----- Extracted records -----
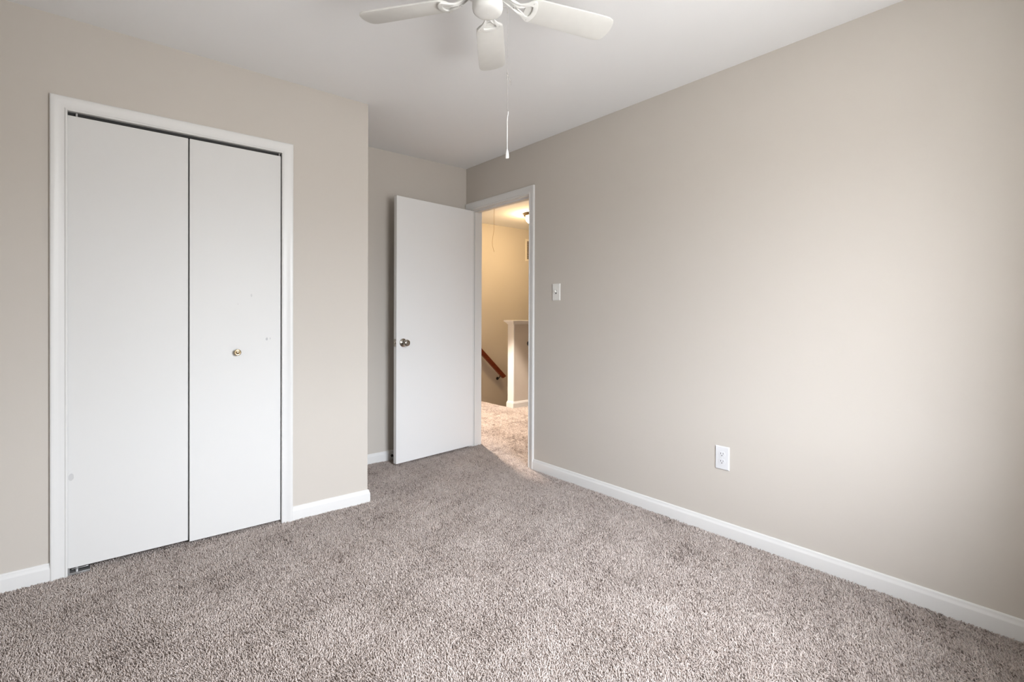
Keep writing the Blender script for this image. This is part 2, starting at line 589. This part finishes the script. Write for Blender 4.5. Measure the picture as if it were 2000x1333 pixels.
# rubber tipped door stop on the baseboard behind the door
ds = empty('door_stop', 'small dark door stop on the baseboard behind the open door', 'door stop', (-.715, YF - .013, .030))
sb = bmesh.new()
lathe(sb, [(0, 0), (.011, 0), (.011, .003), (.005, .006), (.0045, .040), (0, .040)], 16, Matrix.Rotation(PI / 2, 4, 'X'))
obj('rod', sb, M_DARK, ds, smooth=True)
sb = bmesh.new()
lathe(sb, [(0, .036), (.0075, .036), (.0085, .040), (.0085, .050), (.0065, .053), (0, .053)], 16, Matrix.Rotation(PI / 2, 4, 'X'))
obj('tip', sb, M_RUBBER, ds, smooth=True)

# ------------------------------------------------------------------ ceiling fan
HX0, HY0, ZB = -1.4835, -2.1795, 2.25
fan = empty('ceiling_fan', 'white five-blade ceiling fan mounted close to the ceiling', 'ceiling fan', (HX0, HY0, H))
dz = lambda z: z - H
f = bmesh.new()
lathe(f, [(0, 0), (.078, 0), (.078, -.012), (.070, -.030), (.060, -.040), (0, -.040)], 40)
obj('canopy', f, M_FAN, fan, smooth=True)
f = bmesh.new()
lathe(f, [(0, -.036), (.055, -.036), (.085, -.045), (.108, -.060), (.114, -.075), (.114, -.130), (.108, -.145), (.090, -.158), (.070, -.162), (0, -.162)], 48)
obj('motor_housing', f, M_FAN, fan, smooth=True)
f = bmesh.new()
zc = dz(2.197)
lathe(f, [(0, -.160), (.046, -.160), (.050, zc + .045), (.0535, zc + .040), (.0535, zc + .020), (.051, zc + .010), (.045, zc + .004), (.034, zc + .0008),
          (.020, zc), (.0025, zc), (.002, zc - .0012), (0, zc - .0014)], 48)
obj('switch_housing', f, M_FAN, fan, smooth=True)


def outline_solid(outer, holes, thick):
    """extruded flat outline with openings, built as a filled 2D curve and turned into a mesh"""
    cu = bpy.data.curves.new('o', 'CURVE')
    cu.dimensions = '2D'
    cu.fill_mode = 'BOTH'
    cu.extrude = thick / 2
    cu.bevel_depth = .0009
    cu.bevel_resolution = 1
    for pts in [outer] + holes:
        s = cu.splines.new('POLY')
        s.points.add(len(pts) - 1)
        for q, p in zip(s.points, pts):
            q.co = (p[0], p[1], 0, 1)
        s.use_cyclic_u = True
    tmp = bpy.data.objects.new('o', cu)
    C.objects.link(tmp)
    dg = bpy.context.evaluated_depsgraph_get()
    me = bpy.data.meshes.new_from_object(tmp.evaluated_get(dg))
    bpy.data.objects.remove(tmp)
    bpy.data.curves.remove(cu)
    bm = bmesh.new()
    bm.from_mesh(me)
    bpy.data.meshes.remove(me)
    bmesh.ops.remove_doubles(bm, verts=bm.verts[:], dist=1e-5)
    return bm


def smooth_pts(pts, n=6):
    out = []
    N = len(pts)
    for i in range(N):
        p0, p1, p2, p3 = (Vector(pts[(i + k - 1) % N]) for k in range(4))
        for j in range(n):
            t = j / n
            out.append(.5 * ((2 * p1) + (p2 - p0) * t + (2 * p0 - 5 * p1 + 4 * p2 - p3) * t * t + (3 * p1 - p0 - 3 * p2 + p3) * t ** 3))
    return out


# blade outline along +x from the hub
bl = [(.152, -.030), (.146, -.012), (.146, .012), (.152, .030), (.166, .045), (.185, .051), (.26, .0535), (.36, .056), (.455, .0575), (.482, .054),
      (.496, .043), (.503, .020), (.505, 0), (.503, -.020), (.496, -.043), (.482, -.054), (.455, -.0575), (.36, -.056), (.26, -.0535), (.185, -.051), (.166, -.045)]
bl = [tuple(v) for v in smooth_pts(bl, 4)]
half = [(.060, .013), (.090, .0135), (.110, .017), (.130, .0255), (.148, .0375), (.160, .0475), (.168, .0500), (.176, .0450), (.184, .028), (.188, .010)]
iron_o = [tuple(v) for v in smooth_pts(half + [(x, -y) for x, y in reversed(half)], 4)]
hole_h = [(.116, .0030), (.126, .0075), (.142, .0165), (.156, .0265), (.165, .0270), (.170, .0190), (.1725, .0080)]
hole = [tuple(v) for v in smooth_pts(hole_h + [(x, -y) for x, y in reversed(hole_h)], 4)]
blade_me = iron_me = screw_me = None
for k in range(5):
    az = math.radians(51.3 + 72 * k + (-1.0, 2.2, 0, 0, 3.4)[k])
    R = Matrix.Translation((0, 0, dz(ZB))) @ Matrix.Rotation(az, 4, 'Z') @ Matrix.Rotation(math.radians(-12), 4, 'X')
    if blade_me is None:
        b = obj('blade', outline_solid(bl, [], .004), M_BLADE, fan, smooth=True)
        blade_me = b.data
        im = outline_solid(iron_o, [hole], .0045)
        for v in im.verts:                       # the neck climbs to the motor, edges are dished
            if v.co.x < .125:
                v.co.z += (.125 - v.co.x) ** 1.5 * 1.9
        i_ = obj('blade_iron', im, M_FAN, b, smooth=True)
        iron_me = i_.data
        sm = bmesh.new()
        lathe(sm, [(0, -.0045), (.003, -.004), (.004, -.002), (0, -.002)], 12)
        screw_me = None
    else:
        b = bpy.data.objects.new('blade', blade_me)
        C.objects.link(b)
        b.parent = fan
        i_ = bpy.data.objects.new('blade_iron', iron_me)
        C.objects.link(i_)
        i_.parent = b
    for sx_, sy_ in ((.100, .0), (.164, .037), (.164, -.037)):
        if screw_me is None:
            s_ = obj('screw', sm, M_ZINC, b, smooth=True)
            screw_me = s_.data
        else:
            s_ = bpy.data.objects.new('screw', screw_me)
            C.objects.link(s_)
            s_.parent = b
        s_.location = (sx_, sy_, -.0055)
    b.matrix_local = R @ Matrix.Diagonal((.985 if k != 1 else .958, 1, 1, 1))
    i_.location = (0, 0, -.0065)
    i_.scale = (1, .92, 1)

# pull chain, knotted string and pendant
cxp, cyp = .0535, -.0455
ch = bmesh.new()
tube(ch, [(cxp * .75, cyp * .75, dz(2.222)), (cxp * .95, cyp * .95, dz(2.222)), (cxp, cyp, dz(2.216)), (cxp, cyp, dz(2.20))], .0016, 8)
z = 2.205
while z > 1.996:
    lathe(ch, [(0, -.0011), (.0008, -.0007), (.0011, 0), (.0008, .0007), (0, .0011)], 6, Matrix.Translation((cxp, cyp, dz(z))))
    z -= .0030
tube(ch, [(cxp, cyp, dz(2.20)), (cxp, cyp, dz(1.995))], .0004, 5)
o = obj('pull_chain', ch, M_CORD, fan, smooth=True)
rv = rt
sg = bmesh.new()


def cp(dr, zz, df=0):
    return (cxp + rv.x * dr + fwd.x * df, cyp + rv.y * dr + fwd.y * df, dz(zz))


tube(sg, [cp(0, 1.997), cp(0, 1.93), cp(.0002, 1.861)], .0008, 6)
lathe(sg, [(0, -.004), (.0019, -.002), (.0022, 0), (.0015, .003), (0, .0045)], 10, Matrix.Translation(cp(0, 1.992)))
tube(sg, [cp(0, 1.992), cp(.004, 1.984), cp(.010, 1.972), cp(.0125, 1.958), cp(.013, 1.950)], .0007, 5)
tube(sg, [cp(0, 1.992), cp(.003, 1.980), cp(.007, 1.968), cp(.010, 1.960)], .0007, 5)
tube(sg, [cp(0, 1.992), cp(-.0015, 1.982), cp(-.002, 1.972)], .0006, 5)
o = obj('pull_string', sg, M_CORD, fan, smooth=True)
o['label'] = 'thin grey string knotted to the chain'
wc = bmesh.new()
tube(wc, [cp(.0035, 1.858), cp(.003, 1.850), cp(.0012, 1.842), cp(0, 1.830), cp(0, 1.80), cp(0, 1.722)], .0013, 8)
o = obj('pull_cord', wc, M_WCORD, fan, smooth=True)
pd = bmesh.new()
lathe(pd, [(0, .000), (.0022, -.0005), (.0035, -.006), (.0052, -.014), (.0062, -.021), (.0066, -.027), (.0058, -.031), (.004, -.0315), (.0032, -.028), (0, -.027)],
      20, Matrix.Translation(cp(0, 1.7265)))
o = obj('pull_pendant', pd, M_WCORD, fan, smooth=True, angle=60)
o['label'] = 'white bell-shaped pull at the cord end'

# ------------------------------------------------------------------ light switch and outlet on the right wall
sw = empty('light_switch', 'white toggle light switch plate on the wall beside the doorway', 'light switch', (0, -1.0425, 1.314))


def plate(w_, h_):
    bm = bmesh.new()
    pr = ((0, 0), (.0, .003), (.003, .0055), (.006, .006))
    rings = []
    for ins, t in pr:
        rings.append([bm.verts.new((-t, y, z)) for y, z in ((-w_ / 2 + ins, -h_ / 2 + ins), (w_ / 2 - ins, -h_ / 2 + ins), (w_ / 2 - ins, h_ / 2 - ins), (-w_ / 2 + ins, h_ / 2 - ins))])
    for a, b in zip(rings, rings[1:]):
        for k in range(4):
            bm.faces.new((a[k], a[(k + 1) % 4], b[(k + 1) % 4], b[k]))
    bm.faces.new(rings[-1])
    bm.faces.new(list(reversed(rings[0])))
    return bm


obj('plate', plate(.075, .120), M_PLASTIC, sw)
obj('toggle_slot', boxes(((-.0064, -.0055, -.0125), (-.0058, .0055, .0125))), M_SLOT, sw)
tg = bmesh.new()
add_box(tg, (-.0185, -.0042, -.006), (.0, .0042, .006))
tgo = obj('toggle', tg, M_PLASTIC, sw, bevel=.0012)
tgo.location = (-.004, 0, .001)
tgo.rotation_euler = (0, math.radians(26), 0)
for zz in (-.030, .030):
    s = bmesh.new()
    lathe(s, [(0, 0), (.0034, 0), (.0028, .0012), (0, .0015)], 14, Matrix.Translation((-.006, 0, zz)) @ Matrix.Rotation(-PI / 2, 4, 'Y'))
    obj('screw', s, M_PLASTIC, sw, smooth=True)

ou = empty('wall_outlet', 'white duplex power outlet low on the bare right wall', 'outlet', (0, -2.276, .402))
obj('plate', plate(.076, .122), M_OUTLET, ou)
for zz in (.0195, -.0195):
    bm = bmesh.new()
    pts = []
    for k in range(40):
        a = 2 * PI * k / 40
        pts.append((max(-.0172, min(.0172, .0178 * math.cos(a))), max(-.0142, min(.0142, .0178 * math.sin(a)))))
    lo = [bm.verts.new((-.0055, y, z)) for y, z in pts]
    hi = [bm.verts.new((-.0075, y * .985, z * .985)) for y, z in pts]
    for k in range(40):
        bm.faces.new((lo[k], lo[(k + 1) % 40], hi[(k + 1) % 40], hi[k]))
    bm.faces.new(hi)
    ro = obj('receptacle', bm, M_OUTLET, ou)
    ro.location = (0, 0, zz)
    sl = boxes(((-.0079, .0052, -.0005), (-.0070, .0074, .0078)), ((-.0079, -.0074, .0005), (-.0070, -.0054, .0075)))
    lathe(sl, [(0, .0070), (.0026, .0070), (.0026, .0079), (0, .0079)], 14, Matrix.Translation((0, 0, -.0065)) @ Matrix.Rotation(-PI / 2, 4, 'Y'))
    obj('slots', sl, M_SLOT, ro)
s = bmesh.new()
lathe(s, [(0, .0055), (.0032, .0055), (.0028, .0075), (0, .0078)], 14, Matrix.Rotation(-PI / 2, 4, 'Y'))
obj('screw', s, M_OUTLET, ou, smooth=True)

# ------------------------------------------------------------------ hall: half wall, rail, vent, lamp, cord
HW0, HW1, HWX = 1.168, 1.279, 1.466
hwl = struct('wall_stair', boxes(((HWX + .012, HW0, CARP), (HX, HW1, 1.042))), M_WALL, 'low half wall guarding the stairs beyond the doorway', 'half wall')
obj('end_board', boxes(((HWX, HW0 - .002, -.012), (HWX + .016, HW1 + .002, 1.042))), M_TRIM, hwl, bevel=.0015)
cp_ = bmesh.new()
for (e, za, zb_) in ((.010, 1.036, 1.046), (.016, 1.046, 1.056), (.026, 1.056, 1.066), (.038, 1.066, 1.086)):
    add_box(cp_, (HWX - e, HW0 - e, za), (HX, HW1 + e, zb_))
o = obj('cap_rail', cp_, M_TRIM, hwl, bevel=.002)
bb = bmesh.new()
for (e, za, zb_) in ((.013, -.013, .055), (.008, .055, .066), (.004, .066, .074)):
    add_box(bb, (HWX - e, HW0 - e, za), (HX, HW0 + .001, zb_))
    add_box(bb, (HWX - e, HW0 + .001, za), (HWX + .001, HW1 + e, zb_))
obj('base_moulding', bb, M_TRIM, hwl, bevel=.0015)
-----
----- Extracted records -----
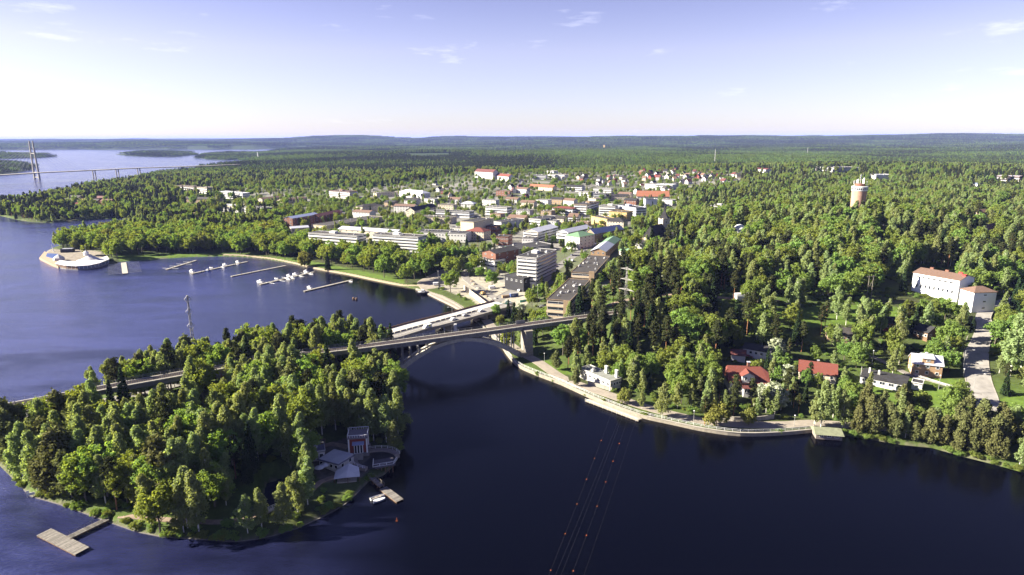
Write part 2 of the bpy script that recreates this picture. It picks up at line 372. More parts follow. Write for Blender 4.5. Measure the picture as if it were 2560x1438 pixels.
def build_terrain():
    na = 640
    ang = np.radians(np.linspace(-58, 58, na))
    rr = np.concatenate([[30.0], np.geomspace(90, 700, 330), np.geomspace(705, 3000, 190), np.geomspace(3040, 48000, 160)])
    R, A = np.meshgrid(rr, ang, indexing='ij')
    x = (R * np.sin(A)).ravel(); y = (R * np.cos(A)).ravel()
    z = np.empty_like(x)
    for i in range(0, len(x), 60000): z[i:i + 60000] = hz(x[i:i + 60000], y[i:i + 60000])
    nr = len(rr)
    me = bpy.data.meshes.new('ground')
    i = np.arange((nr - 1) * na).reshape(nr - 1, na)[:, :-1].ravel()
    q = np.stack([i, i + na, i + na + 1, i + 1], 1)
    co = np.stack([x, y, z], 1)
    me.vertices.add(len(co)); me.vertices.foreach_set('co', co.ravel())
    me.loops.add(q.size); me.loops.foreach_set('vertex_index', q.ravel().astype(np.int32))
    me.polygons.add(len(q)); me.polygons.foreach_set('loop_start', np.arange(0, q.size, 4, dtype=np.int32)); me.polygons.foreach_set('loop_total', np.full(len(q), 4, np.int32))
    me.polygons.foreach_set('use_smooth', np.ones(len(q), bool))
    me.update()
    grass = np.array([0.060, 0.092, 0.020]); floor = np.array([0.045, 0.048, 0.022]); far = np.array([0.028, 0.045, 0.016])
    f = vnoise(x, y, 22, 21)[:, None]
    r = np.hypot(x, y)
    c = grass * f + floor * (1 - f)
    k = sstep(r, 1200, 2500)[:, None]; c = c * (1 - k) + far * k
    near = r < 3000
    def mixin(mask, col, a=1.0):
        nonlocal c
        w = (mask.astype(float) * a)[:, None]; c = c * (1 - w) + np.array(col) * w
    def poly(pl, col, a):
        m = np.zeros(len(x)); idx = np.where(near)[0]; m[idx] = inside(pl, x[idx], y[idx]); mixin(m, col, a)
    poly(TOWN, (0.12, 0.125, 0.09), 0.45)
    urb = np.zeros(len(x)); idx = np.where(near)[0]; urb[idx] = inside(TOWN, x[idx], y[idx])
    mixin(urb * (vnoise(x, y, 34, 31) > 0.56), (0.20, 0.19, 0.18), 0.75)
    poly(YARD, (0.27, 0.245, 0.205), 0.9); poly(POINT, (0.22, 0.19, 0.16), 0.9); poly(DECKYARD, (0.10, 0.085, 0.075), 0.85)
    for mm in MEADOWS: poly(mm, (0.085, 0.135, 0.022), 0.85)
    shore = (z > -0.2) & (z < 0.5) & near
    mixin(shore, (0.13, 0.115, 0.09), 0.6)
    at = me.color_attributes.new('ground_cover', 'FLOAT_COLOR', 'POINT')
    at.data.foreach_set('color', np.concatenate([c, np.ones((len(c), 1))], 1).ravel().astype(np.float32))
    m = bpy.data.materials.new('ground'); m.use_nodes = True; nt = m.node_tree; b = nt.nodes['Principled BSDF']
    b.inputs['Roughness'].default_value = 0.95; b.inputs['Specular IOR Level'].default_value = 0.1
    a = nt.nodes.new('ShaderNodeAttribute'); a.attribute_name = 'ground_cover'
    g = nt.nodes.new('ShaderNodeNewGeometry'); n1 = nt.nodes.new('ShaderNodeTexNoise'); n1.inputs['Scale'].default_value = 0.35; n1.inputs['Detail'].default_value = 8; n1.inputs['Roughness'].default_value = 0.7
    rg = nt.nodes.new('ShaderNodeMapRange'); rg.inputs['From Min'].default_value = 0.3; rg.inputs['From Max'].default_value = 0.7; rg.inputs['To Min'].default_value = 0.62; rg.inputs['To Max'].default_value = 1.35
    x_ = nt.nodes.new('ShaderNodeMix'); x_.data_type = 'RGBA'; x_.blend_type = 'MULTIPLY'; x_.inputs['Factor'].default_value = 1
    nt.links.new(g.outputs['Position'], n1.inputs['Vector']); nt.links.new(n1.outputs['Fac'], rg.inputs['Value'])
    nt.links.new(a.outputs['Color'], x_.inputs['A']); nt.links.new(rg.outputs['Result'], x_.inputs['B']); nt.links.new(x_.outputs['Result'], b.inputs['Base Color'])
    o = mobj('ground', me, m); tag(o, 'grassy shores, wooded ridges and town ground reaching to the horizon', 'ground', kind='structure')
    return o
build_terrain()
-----
What needs to be done:
Find every line in the records above that holds the word "pixels", and copy each one.

Output of the task:
Keep writing the Blender script for this image. This is part 2, starting at line 589. This part finishes the script. Write for Blender 4.5. Measure the picture as if it were 2000x1333 pixels.
Write part 2 of the bpy script that recreates this picture. It picks up at line 372. More parts follow. Write for Blender 4.5. Measure the picture as if it were 2560x1438 pixels.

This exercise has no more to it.